Wednesday, July 08, 2009

No free lunch

One of my pet peeves about health care is when people refer to Canada's system as "free." Of course it isn't free. Few things are. The Canadians simply pay for it in a different way -- typically through taxes. But it isn't always enough, which is why some Canadians also have to pay at least a nominal fee out of their own pockets:
During the 1990s, several provincial governments attempted to reign in health care spending. One result that can be at least partially attributed to those cuts is that Canada has 12.7 C.T. scanners for every million people compared with 34.3 in the United States. There is also a gap when it comes to physicians. In 2007, Canada had 2.18 practicing doctors for every thousand people, according to the O.E.C.D., compared with 2.43 in the United States.

By the turn of the millennium, the public backlash provoked by a widespread sense of poorer health service prompted governments to stop cutting and to start looking at ways of running the system more efficiently while finding new sources of revenues.

Ontario now has a health care premium paid by individuals, based on income, and health tax paid by employers.
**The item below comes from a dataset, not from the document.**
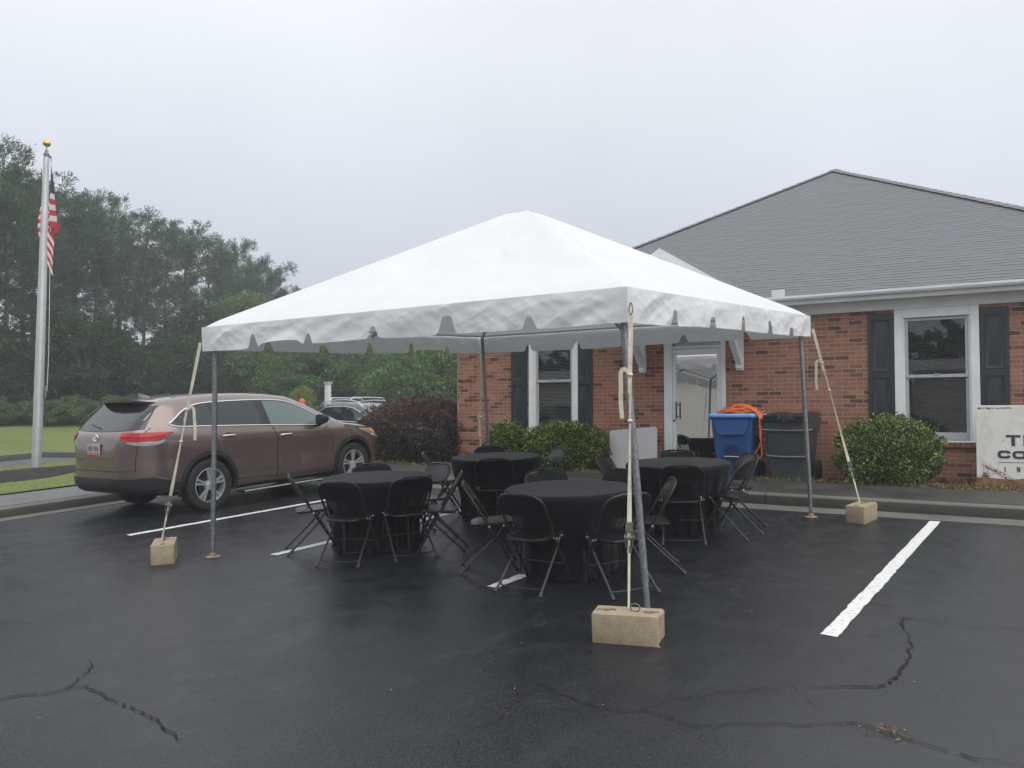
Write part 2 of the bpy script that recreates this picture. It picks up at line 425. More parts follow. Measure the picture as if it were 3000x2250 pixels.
# ------------------------------------------------------------------ mesh helpers
class MB:
    def __init__(s): s.v, s.f, s.mi = [], [], []

    def add(s, vs, fs, mi=0, T=None):
        o = len(s.v)
        s.v += [tuple(T @ Vector(v)) for v in vs] if T is not None else [tuple(v) for v in vs]
        s.f += [tuple(i + o for i in f) for f in fs]
        s.mi += [mi] * len(fs)
        return s

    def box(s, x0, x1, y0, y1, z0, z1, mi=0, T=None):
        vs = [(x, y, z) for z in (z0, z1) for y in (y0, y1) for x in (x0, x1)]
        return s.add(vs, [(0, 2, 3, 1), (4, 5, 7, 6), (0, 1, 5, 4), (2, 6, 7, 3), (0, 4, 6, 2), (1, 3, 7, 5)], mi, T)

    def cbox(s, x0, x1, y0, y1, z0, z1, c=.004, mi=0, T=None):
        """box with all twelve edges chamfered"""
        vs, idx = [], {}
        X, Y, Z = (x0, x1), (y0, y1), (z0, z1)
        for i in (0, 1):
            for j in (0, 1):
                for k in (0, 1):
                    sx, sy, sz = (1 - 2 * i) * c, (1 - 2 * j) * c, (1 - 2 * k) * c
                    for ax, p in enumerate(((X[i], Y[j] + sy, Z[k] + sz), (X[i] + sx, Y[j], Z[k] + sz), (X[i] + sx, Y[j] + sy, Z[k]))):
                        idx[(i, j, k, ax)] = len(vs); vs.append(p)
        I = lambda i, j, k, a_: idx[(i, j, k, a_)]
        fs = []
        for i in (0, 1):
            q = [I(i, 0, 0, 0), I(i, 1, 0, 0), I(i, 1, 1, 0), I(i, 0, 1, 0)]; fs.append(q if i else q[::-1])
            q = [I(0, i, 0, 1), I(0, i, 1, 1), I(1, i, 1, 1), I(1, i, 0, 1)]; fs.append(q if i else q[::-1])
            q = [I(0, 0, i, 2), I(1, 0, i, 2), I(1, 1, i, 2), I(0, 1, i, 2)]; fs.append(q if i else q[::-1])
        for i in (0, 1):
            for j in (0, 1):
                fs.append([I(i, j, 0, 0), I(i, j, 1, 0), I(i, j, 1, 1), I(i, j, 0, 1)])
                fs.append([I(i, 0, j, 0), I(i, 1, j, 0), I(i, 1, j, 2), I(i, 0, j, 2)])
                fs.append([I(0, i, j, 1), I(1, i, j, 1), I(1, i, j, 2), I(0, i, j, 2)])
                for k in (0, 1): fs.append([I(i, j, k, 0), I(i, j, k, 1), I(i, j, k, 2)])
        return s.add(vs, fs, mi, T)

    def tube(s, pts, r, n=8, mi=0, cap=True, closed=False, T=None):
        P = [Vector(p) for p in pts]
        m = len(P)
        rr = r if hasattr(r, '__len__') else [r] * m
        tg = []
        for i in range(m):
            if closed: d = P[(i + 1) % m] - P[i - 1]
            else: d = P[min(i + 1, m - 1)] - P[max(i - 1, 0)]
            tg.append(d.normalized() if d.length > 1e-9 else Vector((0, 0, 1)))
        nrm = tg[0].orthogonal().normalized()
        vs, fs = [], []
        for i in range(m):
            if i:
                nrm = nrm - tg[i] * nrm.dot(tg[i])
                nrm = nrm.normalized() if nrm.length > 1e-6 else tg[i].orthogonal().normalized()
            b = tg[i].cross(nrm)
            for k in range(n):
                an = 2 * math.pi * k / n
                vs.append(P[i] + (nrm * math.cos(an) + b * math.sin(an)) * rr[i])
        for i in range(m if closed else m - 1):
            for k in range(n):
                a_, b_ = i * n + k, i * n + (k + 1) % n
                c_, d_ = ((i + 1) % m) * n + (k + 1) % n, ((i + 1) % m) * n + k
                fs.append((a_, b_, c_, d_))
        if cap and not closed:
            fs.append(tuple(range(n))[::-1]); fs.append(tuple((m - 1) * n + k for k in range(n)))
        return s.add(vs, fs, mi, T)

    def lathe(s, prof, n=24, mi=0, T=None, axis='z'):
        """revolve [(r, h)] about an axis"""
        vs, fs = [], []
        for r, h in prof:
            for k in range(n):
                an = 2 * math.pi * k / n
                c_, s_ = r * math.cos(an), r * math.sin(an)
                vs.append((c_, s_, h) if axis == 'z' else ((c_, h, s_) if axis == 'y' else (h, c_, s_)))
        for i in range(len(prof) - 1):
            for k in range(n):
                fs.append((i * n + k, i * n + (k + 1) % n, (i + 1) * n + (k + 1) % n, (i + 1) * n + k))
        return s.add(vs, fs, mi, T)

    def grid(s, fn, nu, nv, mi=0, T=None):
        vs = [fn(i / nu, j / nv) for j in range(nv + 1) for i in range(nu + 1)]
        fs = [(j * (nu + 1) + i, j * (nu + 1) + i + 1, (j + 1) * (nu + 1) + i + 1, (j + 1) * (nu + 1) + i) for j in range(nv) for i in range(nu)]
        return s.add(vs, fs, mi, T)

    def loft(s, rings, cap=True, mi=0, T=None):
        n = len(rings[0])
        vs = [p for r in rings for p in r]
        fs = [(i * n + k, i * n + (k + 1) % n, (i + 1) * n + (k + 1) % n, (i + 1) * n + k) for i in range(len(rings) - 1) for k in range(n)]
        if cap: fs += [tuple(range(n))[::-1], tuple((len(rings) - 1) * n + k for k in range(n))]
        return s.add(vs, fs, mi, T)

    def prism(s, poly, z0, z1, mi=0, T=None, plane='xy'):
        n = len(poly)
        P = {'xy': lambda p, h: (p[0], p[1], h), 'xz': lambda p, h: (p[0], h, p[1]), 'yz': lambda p, h: (h, p[0], p[1])}[plane]
        vs = [P(p, z0) for p in poly] + [P(p, z1) for p in poly]
        fs = [tuple(range(n))[::-1], tuple(range(n, 2 * n))] + [(k, (k + 1) % n, n + (k + 1) % n, n + k) for k in range(n)]
        return s.add(vs, fs, mi, T)

    def sphere(s, c, r, nu=14, nv=9, mi=0, sc=(1, 1, 1)):
        def fn(u, v):
            th, ph = 2 * math.pi * u, math.pi * v
            return (c[0] + r * sc[0] * math.sin(ph) * math.cos(th), c[1] + r * sc[1] * math.sin(ph) * math.sin(th), c[2] + r * sc[2] * math.cos(ph))
        return s.grid(fn, nu, nv, mi)

    def mesh(s, name, mats, smooth=False, fix=True):
        me = bpy.data.meshes.new(name)
        me.from_pydata(s.v, [], s.f)
        for m_ in (mats if isinstance(mats, (list, tuple)) else [mats]): me.materials.append(M[m_] if isinstance(m_, str) else m_)
        me.polygons.foreach_set('material_index', s.mi)
        if fix:
            import bmesh
            bm = bmesh.new(); bm.from_mesh(me)
            bmesh.ops.recalc_face_normals(bm, faces=bm.faces)
            bm.to_mesh(me); bm.free()
        if smooth:
            me.polygons.foreach_set('use_smooth', [True] * len(me.polygons))
            if smooth is not True: me.set_sharp_from_angle(angle=R_(smooth))
        me.update()
        return me

    def build(s, name, mats, parent=None, smooth=False, mw=None, fix=True):
        o = bpy.data.objects.new(name, s.mesh(name, mats, smooth, fix))
        COL.objects.link(o)
        if parent is not None: o.parent = parent
        if mw is not None: o.matrix_world = mw
        return o


def tag(o, label, cat, group=None):
    o['label'] = label; o['category'] = cat
    if group: o['group'] = group
    return o


def thing(name, label, cat, mw, group=None):
    o = bpy.data.objects.new(name, None)
    o.empty_display_size = .2
    COL.objects.link(o)
    o.matrix_world = mw
    return tag(o, label, cat, group)


def kind(o, k, label=None):
    o['kind'] = k
    if label: o['label'] = label
    return o


def dup(root, mw, label, group=None):
    r = root.copy(); COL.objects.link(r); r.matrix_world = mw
    r['label'] = label
    if group: r['group'] = group
    for ch in list(root.children):
        c = ch.copy(); COL.objects.link(c); c.parent = r
        for gch in list(ch.children):
            d = gch.copy(); COL.objects.link(d); d.parent = c
    return r


def Tr(x, y, z, rz=0.0): return Matrix.Translation((x, y, z)) @ Matrix.Rotation(rz, 4, 'Z')


def lotpt(x, y, z=0): return LOT @ Vector((x, y, z))


# ------------------------------------------------------------------ ground
def ribbon(pts, w, z=.008, seed=0, jag=.5, sub=4):
    r = random.Random(seed)
    P = []
    for (x0, y0), (x1, y1) in zip(pts, pts[1:]):
        for k in range(sub):
            t_ = k / sub
            L = math.hypot(x1 - x0, y1 - y0)
            P.append((x0 + (x1 - x0) * t_ + r.gauss(0, .045 * L), y0 + (y1 - y0) * t_ + r.gauss(0, .045 * L)))
    P.append(pts[-1])
    vs, fs = [], []
    for i, p_ in enumerate(P):
        a_, b_ = P[max(i - 1, 0)], P[min(i + 1, len(P) - 1)]
        dx, dy = b_[0] - a_[0], b_[1] - a_[1]; L = math.hypot(dx, dy) or 1
        tp = min(1, i / 4, (len(P) - 1 - i) / 4)
        w1 = w * (1 + r.uniform(-jag, jag)) * (.25 + .75 * tp) / 2; w2 = w * (1 + r.uniform(-jag, jag)) * (.25 + .75 * tp) / 2
        vs += [(p_[0] - dy / L * w1, p_[1] + dx / L * w1, z), (p_[0] + dy / L * w2, p_[1] - dx / L * w2, z)]
    for i in range(len(P) - 1):
        if jag < .7 or r.random() > .10: fs.append((2 * i, 2 * i + 1, 2 * i + 3, 2 * i + 2))
    return vs, fs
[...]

Individuals’ annual payments range from nothing, for people with taxable incomes of less than 20,000 Canadian dollars, to a maximum of 900 Canadian dollars for people with taxable incomes over 200,600 Canadian dollars.
If you want more you have to pay more. Meanwhile I also noticed this yesterday in the Economix blog series on Canadian care:
Most dental work, prescription drugs for people not at retirement age, and eyeglasses are among the many costs not covered. The Canadian Institute for Health Information estimates that governments covered about 70 percent of the 171.9 billion Canadian dollars (roughly $148 billion) spent on health care last year.
The government does not have an endless amount of money. You face resource constraints in any health care system imaginable -- the only question is how you most efficiently allocate them.